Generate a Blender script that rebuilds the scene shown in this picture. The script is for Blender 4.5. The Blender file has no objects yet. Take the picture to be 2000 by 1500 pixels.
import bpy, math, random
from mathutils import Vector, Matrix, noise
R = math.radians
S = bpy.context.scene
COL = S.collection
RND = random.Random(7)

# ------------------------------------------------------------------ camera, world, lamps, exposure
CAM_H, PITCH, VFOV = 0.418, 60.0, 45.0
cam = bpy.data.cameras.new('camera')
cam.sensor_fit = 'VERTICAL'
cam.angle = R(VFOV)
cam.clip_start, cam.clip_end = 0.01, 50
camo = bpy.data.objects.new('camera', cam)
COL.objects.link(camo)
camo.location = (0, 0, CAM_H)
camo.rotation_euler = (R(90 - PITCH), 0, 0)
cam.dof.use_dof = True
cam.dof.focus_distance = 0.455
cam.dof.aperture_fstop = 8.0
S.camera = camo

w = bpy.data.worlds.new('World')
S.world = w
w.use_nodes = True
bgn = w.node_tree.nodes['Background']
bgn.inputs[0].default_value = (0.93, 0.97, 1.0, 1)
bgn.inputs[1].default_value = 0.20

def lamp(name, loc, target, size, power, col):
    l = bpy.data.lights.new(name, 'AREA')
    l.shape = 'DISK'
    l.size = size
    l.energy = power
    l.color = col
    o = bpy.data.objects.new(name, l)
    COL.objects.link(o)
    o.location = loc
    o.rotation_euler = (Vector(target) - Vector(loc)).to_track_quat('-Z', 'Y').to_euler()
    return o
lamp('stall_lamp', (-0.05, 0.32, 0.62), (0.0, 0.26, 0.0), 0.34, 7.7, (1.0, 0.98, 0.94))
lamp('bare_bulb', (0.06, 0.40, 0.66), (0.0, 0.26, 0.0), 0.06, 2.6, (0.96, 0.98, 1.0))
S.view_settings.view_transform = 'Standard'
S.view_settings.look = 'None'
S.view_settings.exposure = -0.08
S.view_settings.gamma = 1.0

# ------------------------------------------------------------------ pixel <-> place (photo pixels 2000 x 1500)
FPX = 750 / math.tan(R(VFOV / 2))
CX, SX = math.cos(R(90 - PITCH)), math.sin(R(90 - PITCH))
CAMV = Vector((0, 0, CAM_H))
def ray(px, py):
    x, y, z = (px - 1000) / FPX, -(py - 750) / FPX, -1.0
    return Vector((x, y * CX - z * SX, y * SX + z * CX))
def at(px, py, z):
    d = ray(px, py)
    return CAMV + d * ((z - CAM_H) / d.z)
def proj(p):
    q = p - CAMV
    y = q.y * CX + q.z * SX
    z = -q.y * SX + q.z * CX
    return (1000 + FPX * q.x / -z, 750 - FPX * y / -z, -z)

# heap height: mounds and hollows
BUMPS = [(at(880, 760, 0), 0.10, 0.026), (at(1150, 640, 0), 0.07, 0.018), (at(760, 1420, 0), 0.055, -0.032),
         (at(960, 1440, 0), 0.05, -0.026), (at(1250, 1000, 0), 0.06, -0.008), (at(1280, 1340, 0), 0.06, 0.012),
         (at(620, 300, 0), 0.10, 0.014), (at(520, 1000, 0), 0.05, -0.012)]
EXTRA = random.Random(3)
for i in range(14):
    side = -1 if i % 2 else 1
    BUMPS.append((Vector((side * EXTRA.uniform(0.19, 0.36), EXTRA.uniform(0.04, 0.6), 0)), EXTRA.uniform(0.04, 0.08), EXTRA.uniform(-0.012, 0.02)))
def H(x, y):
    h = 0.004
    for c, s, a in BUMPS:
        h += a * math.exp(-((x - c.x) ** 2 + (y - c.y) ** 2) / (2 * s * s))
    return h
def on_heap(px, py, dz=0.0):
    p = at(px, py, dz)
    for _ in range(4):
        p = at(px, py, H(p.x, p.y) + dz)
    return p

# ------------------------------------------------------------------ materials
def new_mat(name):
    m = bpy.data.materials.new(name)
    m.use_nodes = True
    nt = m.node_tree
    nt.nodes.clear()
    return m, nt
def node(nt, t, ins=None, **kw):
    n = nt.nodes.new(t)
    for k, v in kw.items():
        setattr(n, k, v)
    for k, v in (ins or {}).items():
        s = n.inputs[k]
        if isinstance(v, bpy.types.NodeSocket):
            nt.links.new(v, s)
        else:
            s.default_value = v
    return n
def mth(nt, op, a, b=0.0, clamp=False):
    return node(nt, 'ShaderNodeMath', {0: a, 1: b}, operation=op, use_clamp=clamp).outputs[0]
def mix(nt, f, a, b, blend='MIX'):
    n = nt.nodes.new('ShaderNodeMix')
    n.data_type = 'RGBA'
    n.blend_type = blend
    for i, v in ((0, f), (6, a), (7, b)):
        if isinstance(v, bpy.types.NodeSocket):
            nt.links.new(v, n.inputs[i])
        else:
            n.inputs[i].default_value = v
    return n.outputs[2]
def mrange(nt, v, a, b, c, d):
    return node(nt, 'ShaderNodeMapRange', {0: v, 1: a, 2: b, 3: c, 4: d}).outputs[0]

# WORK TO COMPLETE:
Which lines hold the string "scene"? List them all.

# THE RESPONSE:
Generate a Blender script that rebuilds the scene shown in this picture. The script is for Blender 4.5. The Blender file has no objects yet. Take the picture to be 2000 by 1500 pixels.
S = bpy.context.scene